今回は、ポリアモリーとポリガミーについて、相違点をお伝えしていきたいと思います。
ポリアモリーは法的な"制度"ではない
ポリガミーとは、3人以上で結婚する制度を指します。対義語はモノガミー(一夫一婦制)です。
ポリガミーにはさらにいくつかの種類があります。最も多いのが、カナダの一部や、中東、アフリカなどで見られる一夫多妻制(ポリジニー)。チベットやインドの一部には、一妻多夫制(ポリアンドリー)が伝わっています。
シリア、イラク、パキスタン、モロッコ、ヨルダン、エジプト、アルジェリアなどの国でも、一夫多妻制が認められています。またアメリカでは、モルモン教の一派であるモルモン教原理主義派(FDLS)が一夫多妻の教義を採用しています。
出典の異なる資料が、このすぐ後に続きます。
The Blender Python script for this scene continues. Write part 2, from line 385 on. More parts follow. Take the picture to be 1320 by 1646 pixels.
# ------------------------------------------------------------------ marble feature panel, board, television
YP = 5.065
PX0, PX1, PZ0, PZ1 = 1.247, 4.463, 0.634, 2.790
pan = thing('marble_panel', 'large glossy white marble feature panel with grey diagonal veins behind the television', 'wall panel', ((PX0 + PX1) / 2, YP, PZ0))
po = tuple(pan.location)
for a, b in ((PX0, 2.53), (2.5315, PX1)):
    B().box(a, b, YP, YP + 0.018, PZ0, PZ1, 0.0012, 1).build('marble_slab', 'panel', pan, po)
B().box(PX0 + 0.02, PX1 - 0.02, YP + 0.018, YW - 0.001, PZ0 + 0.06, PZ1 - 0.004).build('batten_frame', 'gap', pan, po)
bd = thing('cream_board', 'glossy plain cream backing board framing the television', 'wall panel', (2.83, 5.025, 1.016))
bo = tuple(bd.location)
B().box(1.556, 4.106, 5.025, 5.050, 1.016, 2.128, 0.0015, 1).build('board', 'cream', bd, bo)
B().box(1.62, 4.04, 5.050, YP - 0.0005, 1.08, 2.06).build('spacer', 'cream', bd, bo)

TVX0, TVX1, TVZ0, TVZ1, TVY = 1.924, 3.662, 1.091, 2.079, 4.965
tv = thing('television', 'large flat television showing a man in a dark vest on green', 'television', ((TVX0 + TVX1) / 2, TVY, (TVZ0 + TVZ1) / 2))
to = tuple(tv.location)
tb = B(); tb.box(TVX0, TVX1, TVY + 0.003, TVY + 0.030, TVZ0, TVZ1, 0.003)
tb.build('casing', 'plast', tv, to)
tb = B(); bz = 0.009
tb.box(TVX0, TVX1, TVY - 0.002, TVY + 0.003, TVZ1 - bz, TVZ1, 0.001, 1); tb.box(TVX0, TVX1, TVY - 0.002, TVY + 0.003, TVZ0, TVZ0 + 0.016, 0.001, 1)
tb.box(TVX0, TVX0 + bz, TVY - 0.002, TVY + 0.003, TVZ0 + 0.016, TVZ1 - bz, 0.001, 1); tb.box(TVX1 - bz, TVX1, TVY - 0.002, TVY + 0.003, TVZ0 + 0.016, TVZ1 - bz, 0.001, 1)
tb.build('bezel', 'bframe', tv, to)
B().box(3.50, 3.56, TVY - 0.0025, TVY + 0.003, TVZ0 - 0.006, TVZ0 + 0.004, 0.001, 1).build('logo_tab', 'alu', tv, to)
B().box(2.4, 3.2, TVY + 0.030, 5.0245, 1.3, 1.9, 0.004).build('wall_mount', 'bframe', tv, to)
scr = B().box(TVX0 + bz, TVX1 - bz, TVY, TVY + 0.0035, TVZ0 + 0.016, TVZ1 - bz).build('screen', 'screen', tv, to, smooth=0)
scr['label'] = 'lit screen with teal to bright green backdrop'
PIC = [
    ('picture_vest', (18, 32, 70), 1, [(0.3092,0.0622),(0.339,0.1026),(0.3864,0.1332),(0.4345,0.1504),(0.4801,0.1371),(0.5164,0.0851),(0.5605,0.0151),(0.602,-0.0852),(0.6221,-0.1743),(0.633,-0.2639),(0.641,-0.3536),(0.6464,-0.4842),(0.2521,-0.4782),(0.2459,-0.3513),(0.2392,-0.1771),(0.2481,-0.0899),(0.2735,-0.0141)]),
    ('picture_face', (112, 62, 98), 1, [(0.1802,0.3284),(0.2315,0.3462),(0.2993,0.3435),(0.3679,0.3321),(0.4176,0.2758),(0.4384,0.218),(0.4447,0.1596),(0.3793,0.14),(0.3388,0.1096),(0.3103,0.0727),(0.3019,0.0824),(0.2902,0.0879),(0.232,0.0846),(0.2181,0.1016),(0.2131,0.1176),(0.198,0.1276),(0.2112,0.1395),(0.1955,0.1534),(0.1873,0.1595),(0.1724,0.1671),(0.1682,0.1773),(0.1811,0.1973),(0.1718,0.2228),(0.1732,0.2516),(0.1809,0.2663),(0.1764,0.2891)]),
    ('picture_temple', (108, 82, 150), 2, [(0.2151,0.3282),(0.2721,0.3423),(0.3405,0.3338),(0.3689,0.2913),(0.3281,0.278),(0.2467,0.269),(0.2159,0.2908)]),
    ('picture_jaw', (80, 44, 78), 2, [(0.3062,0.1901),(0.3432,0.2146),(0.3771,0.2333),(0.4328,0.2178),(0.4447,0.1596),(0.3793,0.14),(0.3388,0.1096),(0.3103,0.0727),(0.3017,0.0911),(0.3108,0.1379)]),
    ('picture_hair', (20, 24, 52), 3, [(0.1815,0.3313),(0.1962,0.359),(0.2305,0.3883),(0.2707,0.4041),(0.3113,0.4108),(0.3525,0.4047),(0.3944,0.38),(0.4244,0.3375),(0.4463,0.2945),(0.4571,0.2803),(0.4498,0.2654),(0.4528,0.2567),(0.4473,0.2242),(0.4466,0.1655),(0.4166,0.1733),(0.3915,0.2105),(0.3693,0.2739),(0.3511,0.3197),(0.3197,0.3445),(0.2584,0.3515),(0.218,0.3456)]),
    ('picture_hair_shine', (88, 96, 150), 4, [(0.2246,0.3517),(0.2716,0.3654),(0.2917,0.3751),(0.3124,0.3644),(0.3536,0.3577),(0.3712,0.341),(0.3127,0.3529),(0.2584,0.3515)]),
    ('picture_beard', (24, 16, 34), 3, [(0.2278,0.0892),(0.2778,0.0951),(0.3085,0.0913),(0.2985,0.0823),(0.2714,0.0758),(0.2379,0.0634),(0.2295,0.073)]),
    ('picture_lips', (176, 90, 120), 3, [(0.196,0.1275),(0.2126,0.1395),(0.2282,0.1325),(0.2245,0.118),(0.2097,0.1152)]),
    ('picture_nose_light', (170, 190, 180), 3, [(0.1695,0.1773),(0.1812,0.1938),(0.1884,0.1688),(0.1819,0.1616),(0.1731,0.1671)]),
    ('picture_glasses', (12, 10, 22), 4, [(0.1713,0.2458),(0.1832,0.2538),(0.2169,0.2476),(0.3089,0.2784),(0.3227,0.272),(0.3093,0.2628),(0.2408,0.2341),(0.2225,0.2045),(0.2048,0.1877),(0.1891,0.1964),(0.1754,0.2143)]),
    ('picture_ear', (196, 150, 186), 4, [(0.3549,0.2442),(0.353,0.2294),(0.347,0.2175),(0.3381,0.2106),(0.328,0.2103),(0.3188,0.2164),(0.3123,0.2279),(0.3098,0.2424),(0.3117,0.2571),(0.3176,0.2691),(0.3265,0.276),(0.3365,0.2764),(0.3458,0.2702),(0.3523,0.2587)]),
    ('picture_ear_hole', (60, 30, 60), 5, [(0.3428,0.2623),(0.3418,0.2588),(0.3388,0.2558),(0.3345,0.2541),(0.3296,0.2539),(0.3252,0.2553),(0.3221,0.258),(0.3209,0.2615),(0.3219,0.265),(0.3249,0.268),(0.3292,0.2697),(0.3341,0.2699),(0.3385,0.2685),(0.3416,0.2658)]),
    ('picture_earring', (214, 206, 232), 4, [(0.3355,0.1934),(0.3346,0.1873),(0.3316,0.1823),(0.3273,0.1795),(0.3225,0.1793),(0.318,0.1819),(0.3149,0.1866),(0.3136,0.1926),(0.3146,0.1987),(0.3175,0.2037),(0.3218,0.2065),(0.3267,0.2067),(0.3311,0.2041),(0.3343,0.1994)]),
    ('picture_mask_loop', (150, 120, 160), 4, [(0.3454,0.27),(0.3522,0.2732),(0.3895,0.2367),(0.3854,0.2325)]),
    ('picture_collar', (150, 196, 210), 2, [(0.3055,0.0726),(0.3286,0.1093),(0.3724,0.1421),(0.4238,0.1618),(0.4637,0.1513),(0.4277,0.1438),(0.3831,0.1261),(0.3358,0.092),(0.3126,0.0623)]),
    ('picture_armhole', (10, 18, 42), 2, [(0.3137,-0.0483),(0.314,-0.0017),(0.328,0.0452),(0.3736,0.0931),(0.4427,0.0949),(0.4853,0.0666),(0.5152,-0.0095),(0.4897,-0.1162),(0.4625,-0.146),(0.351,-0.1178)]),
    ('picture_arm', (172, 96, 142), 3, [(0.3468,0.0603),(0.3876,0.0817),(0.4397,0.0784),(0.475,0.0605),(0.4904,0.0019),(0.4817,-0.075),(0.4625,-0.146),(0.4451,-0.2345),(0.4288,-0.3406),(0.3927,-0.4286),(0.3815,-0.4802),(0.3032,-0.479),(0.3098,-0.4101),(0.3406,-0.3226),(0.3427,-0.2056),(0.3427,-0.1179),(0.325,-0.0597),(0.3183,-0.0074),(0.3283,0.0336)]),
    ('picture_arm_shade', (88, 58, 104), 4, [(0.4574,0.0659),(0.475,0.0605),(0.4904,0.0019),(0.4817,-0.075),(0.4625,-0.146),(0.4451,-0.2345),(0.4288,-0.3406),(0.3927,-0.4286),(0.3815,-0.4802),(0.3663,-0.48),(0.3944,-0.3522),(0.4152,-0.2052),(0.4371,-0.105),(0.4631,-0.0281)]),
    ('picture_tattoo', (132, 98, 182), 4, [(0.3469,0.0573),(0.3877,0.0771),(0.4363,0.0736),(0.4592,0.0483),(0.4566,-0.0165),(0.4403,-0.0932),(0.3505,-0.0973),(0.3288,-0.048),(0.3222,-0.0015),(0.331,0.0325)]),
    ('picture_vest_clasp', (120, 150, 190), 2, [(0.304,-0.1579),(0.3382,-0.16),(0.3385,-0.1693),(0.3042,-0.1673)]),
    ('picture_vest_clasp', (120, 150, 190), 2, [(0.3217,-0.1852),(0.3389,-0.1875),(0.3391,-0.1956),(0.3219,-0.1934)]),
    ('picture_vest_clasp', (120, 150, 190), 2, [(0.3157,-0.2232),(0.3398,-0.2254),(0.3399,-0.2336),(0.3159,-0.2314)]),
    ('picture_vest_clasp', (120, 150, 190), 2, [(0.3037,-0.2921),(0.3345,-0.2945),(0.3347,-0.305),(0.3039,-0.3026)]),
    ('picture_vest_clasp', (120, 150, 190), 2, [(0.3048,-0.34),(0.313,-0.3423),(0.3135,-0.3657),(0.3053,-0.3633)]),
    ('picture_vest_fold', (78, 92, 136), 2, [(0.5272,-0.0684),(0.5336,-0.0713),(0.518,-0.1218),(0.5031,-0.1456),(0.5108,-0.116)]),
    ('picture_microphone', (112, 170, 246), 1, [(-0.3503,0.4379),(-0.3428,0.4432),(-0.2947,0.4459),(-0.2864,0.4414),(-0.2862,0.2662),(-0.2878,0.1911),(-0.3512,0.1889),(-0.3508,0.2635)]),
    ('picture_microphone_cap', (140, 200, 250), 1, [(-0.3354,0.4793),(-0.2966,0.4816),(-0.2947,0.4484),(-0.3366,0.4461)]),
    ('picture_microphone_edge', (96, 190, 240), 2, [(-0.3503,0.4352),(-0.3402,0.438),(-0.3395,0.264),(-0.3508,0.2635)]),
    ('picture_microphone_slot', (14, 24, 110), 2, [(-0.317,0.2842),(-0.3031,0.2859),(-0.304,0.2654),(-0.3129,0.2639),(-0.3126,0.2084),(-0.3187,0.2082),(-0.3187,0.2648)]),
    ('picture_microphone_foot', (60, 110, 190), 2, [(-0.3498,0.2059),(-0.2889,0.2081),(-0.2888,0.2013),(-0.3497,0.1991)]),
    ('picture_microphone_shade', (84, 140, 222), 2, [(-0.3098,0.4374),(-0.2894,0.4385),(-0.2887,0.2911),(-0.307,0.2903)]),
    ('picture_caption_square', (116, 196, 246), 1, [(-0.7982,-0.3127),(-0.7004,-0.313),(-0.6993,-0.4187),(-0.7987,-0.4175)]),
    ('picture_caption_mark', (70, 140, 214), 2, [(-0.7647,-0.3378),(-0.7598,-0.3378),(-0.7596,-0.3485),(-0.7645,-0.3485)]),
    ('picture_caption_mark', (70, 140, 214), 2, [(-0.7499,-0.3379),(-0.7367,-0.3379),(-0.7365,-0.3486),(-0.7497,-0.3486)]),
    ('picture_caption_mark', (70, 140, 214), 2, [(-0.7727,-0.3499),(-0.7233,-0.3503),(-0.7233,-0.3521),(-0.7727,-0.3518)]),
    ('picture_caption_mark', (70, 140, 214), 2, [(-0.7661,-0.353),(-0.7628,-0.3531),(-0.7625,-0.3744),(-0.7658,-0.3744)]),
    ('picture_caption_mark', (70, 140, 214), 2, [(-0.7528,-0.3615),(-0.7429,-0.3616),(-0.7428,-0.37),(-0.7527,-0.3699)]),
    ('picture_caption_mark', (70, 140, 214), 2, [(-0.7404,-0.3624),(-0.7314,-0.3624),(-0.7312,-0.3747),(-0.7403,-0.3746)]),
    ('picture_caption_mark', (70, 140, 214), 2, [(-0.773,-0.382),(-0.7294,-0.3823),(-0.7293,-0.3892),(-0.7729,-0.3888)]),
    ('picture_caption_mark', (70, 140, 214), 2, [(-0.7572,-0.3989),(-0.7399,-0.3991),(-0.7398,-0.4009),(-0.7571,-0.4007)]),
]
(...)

フランスやオランダ、ブラジル、コロンビアでは3人でカップルになることが認められていて、これは“シビルユニオン(市民同盟)”と呼ばれます。シビルユニオン(またはシビルパートナーシップ)とは、結婚に似た「法的に承認されたパートナーシップ関係」のこと。アメリカでは、ドメスティックパートナーという語がシビルユニオンと同義のものとして用いられていて、今回制定されたパートナーシップ制度は、このドメスティックパートナーに当たります。
婚姻制度の一種であるポリガミーと違い、ポリアモリーは法的な“制度”ではありません。一部のポリアモリーの人々は、ポリガミーとポリアモリーの違いを以下のように主張しています。
ポリガミーが宗教的や地域的な伝統によって規範化された結婚制度なら、ポリアモリーは文化的な構成物というのだ。集団婚形態を帯びるかパートナーの不倫を認めるなど既存規範から脱して自分たちだけの結婚行動を決める「開放結婚」という点が核心だ。
(【噴水台】ポリアモリー)
なかでも旧来の一夫多妻制は、”女性差別的“である点においてポリアモリーとはまったく異なる、と言われることもあります。
たとえば、日本におけるポリガミーの一種だった側室制度においては、正室や本妻と呼ばれる“正式な配偶者”がたった1人いて、その他の女性たちはそれよりも低い地位におかれました。正室の立場が「家族」であるのに対し、側室の立場は厳密にいえば「使用人」のようなものです。
さらに、側室入りするのは必ずしも女性本人の自由意志や男性との合意によってではなく、「将軍から一方的に指名されて」「親から政略的に献上されて」といったケースもあったといいます。